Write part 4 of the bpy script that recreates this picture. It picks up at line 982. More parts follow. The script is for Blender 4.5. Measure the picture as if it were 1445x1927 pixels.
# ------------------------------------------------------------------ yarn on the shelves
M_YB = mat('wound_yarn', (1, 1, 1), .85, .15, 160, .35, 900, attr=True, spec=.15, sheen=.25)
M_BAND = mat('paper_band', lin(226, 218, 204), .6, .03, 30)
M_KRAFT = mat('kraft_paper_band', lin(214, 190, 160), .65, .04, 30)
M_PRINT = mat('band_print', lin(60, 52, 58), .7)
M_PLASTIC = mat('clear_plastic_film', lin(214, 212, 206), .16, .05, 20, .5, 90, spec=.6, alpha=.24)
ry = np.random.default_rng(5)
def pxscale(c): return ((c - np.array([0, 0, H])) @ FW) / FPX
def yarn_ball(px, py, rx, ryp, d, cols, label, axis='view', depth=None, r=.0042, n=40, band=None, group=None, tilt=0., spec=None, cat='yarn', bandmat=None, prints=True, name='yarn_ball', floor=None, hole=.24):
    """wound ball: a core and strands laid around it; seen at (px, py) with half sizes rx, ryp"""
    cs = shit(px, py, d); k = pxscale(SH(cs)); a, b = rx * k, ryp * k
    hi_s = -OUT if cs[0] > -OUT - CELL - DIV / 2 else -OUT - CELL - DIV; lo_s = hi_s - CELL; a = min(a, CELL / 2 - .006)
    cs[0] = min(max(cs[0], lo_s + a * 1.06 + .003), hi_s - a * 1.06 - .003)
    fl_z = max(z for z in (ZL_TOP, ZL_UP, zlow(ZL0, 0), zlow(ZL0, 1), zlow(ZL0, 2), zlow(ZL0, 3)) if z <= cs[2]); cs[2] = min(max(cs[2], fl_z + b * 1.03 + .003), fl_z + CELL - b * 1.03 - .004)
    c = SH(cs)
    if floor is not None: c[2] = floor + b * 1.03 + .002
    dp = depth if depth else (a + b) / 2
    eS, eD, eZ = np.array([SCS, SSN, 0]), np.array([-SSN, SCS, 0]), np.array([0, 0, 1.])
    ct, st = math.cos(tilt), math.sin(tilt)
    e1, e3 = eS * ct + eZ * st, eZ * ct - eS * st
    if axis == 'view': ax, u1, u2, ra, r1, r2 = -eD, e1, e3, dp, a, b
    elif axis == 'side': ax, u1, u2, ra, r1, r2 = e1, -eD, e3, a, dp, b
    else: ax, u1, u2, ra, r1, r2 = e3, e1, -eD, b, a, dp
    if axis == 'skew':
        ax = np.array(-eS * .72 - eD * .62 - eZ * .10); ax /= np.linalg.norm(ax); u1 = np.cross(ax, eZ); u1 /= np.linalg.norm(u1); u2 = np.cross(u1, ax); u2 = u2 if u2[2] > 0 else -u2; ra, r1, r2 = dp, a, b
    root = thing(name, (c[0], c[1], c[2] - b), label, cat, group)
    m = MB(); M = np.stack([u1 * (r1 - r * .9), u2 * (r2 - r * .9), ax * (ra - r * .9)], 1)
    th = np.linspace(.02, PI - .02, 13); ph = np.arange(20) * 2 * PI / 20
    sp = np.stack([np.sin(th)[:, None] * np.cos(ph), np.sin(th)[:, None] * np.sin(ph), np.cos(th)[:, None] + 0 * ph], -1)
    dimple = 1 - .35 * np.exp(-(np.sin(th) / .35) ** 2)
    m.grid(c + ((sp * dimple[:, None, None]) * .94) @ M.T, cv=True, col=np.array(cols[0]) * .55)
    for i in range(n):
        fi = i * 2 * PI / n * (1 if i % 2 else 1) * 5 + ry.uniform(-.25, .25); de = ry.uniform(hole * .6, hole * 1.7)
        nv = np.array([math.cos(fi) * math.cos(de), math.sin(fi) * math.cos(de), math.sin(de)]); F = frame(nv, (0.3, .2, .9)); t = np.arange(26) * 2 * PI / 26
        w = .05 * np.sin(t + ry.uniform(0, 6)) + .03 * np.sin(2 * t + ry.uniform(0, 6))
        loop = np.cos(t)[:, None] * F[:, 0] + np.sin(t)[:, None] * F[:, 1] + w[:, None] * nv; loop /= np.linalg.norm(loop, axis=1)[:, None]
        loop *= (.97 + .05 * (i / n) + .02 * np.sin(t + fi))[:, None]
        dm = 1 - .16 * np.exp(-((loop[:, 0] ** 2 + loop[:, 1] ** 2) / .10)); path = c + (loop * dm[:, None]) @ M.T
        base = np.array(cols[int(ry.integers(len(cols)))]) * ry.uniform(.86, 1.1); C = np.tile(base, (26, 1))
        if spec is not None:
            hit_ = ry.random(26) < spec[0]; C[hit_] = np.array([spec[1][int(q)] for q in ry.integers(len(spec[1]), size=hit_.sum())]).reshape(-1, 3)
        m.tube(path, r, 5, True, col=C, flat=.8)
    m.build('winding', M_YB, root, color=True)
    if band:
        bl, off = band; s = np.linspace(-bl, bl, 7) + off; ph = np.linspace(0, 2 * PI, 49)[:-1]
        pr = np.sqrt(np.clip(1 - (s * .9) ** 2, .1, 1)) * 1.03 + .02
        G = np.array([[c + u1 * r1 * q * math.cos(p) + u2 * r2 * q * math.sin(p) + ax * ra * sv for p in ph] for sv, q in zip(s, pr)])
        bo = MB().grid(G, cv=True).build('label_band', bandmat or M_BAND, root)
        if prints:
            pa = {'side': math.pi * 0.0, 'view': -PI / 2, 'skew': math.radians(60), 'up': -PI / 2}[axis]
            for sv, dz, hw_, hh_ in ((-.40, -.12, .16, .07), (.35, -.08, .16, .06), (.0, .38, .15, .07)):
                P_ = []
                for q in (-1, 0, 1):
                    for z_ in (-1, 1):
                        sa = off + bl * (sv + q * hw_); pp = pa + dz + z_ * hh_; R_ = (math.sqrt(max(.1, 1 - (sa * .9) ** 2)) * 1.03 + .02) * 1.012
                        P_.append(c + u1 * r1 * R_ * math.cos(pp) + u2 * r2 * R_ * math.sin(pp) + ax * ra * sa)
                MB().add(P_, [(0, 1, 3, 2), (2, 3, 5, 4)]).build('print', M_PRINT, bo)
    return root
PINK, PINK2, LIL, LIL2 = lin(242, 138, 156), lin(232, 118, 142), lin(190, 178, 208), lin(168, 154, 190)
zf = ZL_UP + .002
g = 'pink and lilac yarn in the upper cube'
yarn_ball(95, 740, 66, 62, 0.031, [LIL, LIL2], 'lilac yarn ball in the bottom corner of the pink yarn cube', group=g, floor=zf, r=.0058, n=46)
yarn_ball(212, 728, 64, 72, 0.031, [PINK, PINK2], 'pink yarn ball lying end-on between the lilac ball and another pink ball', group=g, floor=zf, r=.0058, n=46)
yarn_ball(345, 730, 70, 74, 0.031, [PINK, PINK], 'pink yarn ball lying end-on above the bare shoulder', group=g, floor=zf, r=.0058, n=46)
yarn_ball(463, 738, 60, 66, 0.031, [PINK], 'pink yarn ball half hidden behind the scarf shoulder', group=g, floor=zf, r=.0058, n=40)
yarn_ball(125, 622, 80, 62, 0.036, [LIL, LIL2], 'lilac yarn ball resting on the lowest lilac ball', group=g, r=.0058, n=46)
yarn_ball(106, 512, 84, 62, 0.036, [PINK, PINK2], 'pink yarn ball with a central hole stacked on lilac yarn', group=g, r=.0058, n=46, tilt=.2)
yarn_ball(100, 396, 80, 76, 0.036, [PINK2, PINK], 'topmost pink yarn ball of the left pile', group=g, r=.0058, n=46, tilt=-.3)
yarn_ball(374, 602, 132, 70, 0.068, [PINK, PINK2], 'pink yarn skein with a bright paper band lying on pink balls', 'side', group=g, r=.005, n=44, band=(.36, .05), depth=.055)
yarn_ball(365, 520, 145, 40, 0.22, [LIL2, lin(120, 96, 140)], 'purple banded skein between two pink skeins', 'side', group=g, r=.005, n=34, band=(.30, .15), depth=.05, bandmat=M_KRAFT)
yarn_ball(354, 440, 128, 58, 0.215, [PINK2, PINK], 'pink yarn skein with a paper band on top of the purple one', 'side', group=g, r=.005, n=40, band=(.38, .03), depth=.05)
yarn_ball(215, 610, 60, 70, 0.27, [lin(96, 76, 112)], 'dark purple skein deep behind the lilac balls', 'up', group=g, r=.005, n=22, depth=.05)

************

● **Given problem**:
Copy every line of the listing that contains the word "behind".

● **Task response**:
yarn_ball(463, 738, 60, 66, 0.031, [PINK], 'pink yarn ball half hidden behind the scarf shoulder', group=g, floor=zf, r=.0058, n=40)
yarn_ball(215, 610, 60, 70, 0.27, [lin(96, 76, 112)], 'dark purple skein deep behind the lilac balls', 'up', group=g, r=.005, n=22, depth=.05)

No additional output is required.